**Work required**
Nothing but the lines from the top of the data to the line holding "scene.camera = cam" should be printed, word for word and both ends included; leave the pictures out.

======

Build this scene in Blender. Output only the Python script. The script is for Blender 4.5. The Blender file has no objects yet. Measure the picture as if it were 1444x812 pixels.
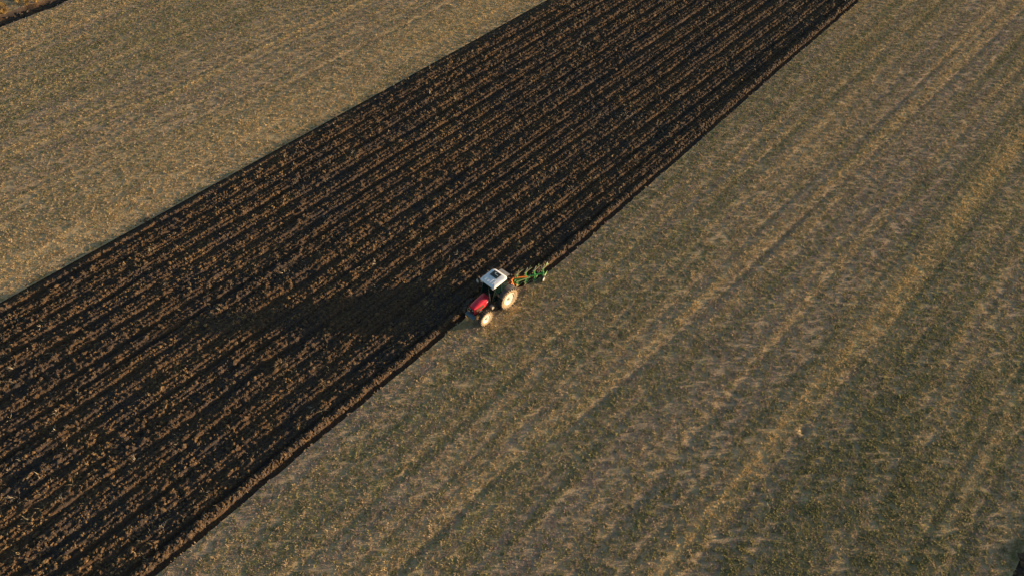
import bpy, bmesh, math, random
import numpy as np
from mathutils import Vector, Matrix
R = math.radians
random.seed(7)
rng = np.random.default_rng(11)
scene = bpy.context.scene
C = scene.collection

# ------------------------------------------------------------------ camera
# World frame: +Y runs along the plough rows, +X across them, Z up, metres.
CAM_H, PITCH, YAW, FPX = 39.0, 50.81, 43.80, 975.0
cam_d = bpy.data.cameras.new('camera')
cam_d.sensor_width = 36.0
cam_d.lens = FPX / 1444 * 36.0
cam_d.clip_end = 6000
cam = bpy.data.objects.new('camera', cam_d)
C.objects.link(cam)
cam.location = (0, 0, CAM_H)
cam.rotation_euler = (R(90 - PITCH), 0, R(YAW))
scene.camera = cam

# ------------------------------------------------------------------ light
SUN_EL, SUN_AZ = 6.3, 40.0      # azimuth clockwise from +Y
w = bpy.data.worlds.new('World')
scene.world = w
w.use_nodes = True
nt = w.node_tree
sky = nt.nodes.new('ShaderNodeTexSky')
sky.sky_type = 'NISHITA'
sky.sun_disc = False
sky.sun_elevation = R(SUN_EL)
sky.sun_rotation = R(SUN_AZ)
sky.dust_density = 0.6
sky.ozone_density = 1.5
bg = nt.nodes['Background']
bg.inputs['Strength'].default_value = 0.11
nt.links.new(sky.outputs[0], bg.inputs['Color'])
sl = bpy.data.lights.new('sun', 'SUN')
sl.energy = 5.0
sl.angle = R(0.9)
sl.color = (1.0, 0.75, 0.48)
so = bpy.data.objects.new('sun', sl)
C.objects.link(so)
sd = Vector((math.sin(R(SUN_AZ)) * math.cos(R(SUN_EL)), math.cos(R(SUN_AZ)) * math.cos(R(SUN_EL)), math.sin(R(SUN_EL))))
so.rotation_euler = sd.to_track_quat('Z', 'Y').to_euler()
scene.view_settings.view_transform = 'Standard'
scene.view_settings.look = 'None'
scene.view_settings.gamma = 1
scene.view_settings.exposure = 1.06

# ------------------------------------------------------------------ helpers
def mat(name, col, rough=0.7, metal=0.0, noise=None, spec=0.5, bump=0.0, coat=0.0):
    """plain paint/metal with dusty procedural variation"""
    m = bpy.data.materials.new(name)
    m.use_nodes = True
    N, L = m.node_tree.nodes, m.node_tree.links
    b = N['Principled BSDF']
    b.inputs['Roughness'].default_value = rough
    b.inputs['Metallic'].default_value = metal
    b.inputs['Specular IOR Level'].default_value = spec
    b.inputs['Coat Weight'].default_value = coat
    b.inputs['Base Color'].default_value = (*col, 1)
    if noise:
        col2, sc, lo, hi = noise
        tc = N.new('ShaderNodeTexCoord')
        nz = N.new('ShaderNodeTexNoise')
        nz.inputs['Scale'].default_value = sc
        nz.inputs['Detail'].default_value = 6
        L.new(tc.outputs['Object'], nz.inputs['Vector'])
        mr = N.new('ShaderNodeMapRange')
        mr.inputs['From Min'].default_value = lo
        mr.inputs['From Max'].default_value = hi
        L.new(nz.outputs['Fac'], mr.inputs['Value'])
        mx = N.new('ShaderNodeMix'); mx.data_type = 'RGBA'
        mx.inputs['A'].default_value = (*col, 1)
        mx.inputs['B'].default_value = (*col2, 1)
        L.new(mr.outputs[0], mx.inputs['Factor'])
        L.new(mx.outputs['Result'], b.inputs['Base Color'])
        if bump:
            bp = N.new('ShaderNodeBump'); bp.inputs['Distance'].default_value = bump
            L.new(nz.outputs['Fac'], bp.inputs['Height'])
            L.new(bp.outputs[0], b.inputs['Normal'])
    return m

# --- numpy value noise
_T = np.random.default_rng(3).random((8, 509, 509)).astype(np.float32)
def vn(x, y, k=0):
    T = _T[k % 8]
    x = np.asarray(x, dtype=np.float64) + 1000.37 + 17.1 * k; y = np.asarray(y, dtype=np.float64) + 1000.71 + 9.7 * k
    xi = np.floor(x).astype(np.int64); yi = np.floor(y).astype(np.int64)
    fx = x - xi; fy = y - yi
    fx = fx * fx * (3 - 2 * fx); fy = fy * fy * (3 - 2 * fy)
    x0 = xi % 509; x1 = (xi + 1) % 509; y0 = yi % 509; y1 = (yi + 1) % 509
    return (T[x0, y0] * (1 - fx) + T[x1, y0] * fx) * (1 - fy) + (T[x0, y1] * (1 - fx) + T[x1, y1] * fx) * fy
def fbm(x, y, k=0, o=4):
    s, a, t = 0, 1.0, 0
    for i in range(o):
        s = s + a * vn(x * 2 ** i, y * 2 ** i, k + i); t += a; a *= 0.5
    return s / t
def sstep(a, b, x):
    t = np.clip((x - a) / (b - a), 0, 1); return t * t * (3 - 2 * t)

# --- projection (only to decide where fine detail is worth scattering)
_p, _y = R(PITCH), R(YAW)
def view_px(n, s):
    rx = n * math.cos(_y) + s * math.sin(_y)
    fy = -n * math.sin(_y) + s * math.cos(_y)
    fw = fy * math.cos(_p) + CAM_H * math.sin(_p)
    up = fy * math.sin(_p) - CAM_H * math.cos(_p)
    return 722 + FPX * rx / fw, 406 - FPX * up / fw
def inview(n, s, m=130):
    x, y = view_px(n, s)
    return (x > -m) & (x < 1444 + m) & (y > -m * .6) & (y < 812 + m)

# --- field edges, measured across (X) at distances along the rows (Y)
_ES = [-200, -12, 0, 5, 15, 18.5, 21, 22.3, 23.8, 25.4, 30, 37.6, 50, 60, 80, 130, 400]
_EN = [-21.9, -21.9, -22.1, -22.28, -22.35, -22.5, -22.5, -22.2, -21.45, -21.1, -21.1, -21.35, -21.75, -22.1, -22.6, -23.0, -23.0]
def edge_r(s): return np.interp(s, _ES, _EN) + 0.07 * (vn(s / 1.3, s * 0, 2) - .5) + 0.05 * (vn(s / .35, s * 0, 3) - .5)
EDGE_L = -47.8
STEP_SHIFT = lambda s: np.interp(s, _ES, _EN)
EDGE_2 = 11.45          # left edge of the next ploughed land on the right
DITCH = (-85.3, -87.7)
HOLE = (-0.96, 27.4)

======

**Result**
Build this scene in Blender. Output only the Python script. The script is for Blender 4.5. The Blender file has no objects yet. Measure the picture as if it were 1444x812 pixels.
import bpy, bmesh, math, random
import numpy as np
from mathutils import Vector, Matrix
R = math.radians
random.seed(7)
rng = np.random.default_rng(11)
scene = bpy.context.scene
C = scene.collection

# ------------------------------------------------------------------ camera
# World frame: +Y runs along the plough rows, +X across them, Z up, metres.
CAM_H, PITCH, YAW, FPX = 39.0, 50.81, 43.80, 975.0
cam_d = bpy.data.cameras.new('camera')
cam_d.sensor_width = 36.0
cam_d.lens = FPX / 1444 * 36.0
cam_d.clip_end = 6000
cam = bpy.data.objects.new('camera', cam_d)
C.objects.link(cam)
cam.location = (0, 0, CAM_H)
cam.rotation_euler = (R(90 - PITCH), 0, R(YAW))
scene.camera = cam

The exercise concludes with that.